Não sou um crítico profissional. Costumo escrever resenhas aqui e acolá e tenho uma produção acadêmica tímida. Valorizo e aprecio a profissão de crítico. Sonho com uma carreira nessa linha, inclusive. De modo geral, me dão a liberdade de escolher quais livros quero resenhar, e sempre prefiro livros que acho que vou gostar (de um autor que já me agrada, ou algum desconhecido sobre o qual ouvi bons comentários). Se achar que o livro não vale um tostão, direi isso com todas as letras, embora considere um desperdício dar espaço para livros que não merecem a atenção do leitor. Afinal, como todos estão cansados de saber, os cadernos culturais são terrivelmente magricelas. Porém sempre me ponho a pensar o seguinte: quanto da minha vida pessoal não está influenciando aquilo que escrevo e minhas maneiras de ler um livro?

A visão “biografista” que tenta buscar relações entre a obra de um autor e sua vida pessoal está morta e enterrada desde o advento das teorias do formalismo russo. Mas e a biografia do crítico? A úlcera do Crítico Hipotético não pode ter deixado o sujeito indisposto para certas leituras? O fato de que ele passou dos quarenta não o deixará levemente rancoroso em relação a um jovem escritor que é visto como uma “promessa”? Seus problemas amorosos não ecoarão em sua cabeça ao se deparar com narradores de Roth, sempre homens brancos de classe média com problemas de relacionamento?

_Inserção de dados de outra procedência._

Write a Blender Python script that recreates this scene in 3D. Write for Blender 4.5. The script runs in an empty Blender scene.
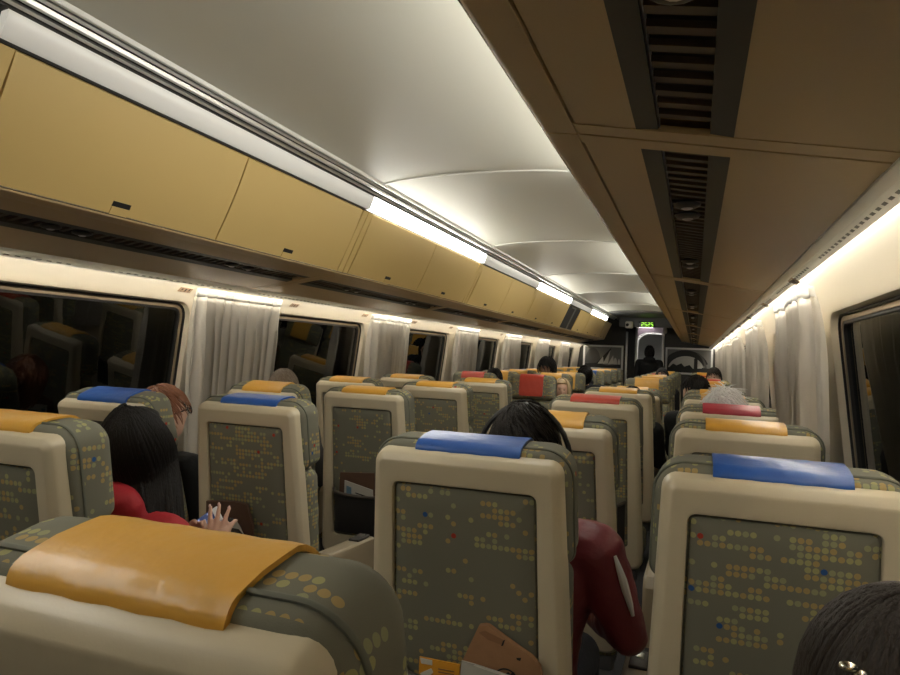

Se, de fato, todas estas questões influenciam o julgamento crítico, o que ele pode fazer? Deveria abordar uma perspectiva totalmente pessoal e subjetiva, começar uma resenha dizendo: “Ontem eu estava andando na rua e…”? Ou então buscar uma leitura mais interpretativa da obra analisada, se distanciando, assim, de julgamentos de valor? É o que tenho tentado fazer em minhas últimas resenhas, com o slogan mental: “Mais interpretação, menos guia de compras”. Mas nossas interpretações não seriam igualmente abaladas por motivos extraliterários?

Nunca vou me esquecer de quando emprestei minha cópia de O passado, do Alan Pauls, para um amigo mais jovem. O passado figura entre meus livros favoritos de todos os tempos, e a obra não transmitiu nada a esse meu amigo. Ele não extraiu nenhuma interpretação empolgante do livro. Era apenas um romance bem escrito e nada mais. Teria a falta de um relacionamento amoroso turbulento no passado o impedido de fazer uma leitura mais rica do livro de Pauls? É o que especulo. Quando contei aos meus pais que detestei Desvarios no Brooklyn, de Paul Auster, eles retrucaram que eu não estava na idade certa para ler aquele livro. Quanto importa a idade? Quanto pesa a bagagem emocional? Não sei, não faço ideia. Talvez, quando descobrir, possa me considerar um crítico de verdade.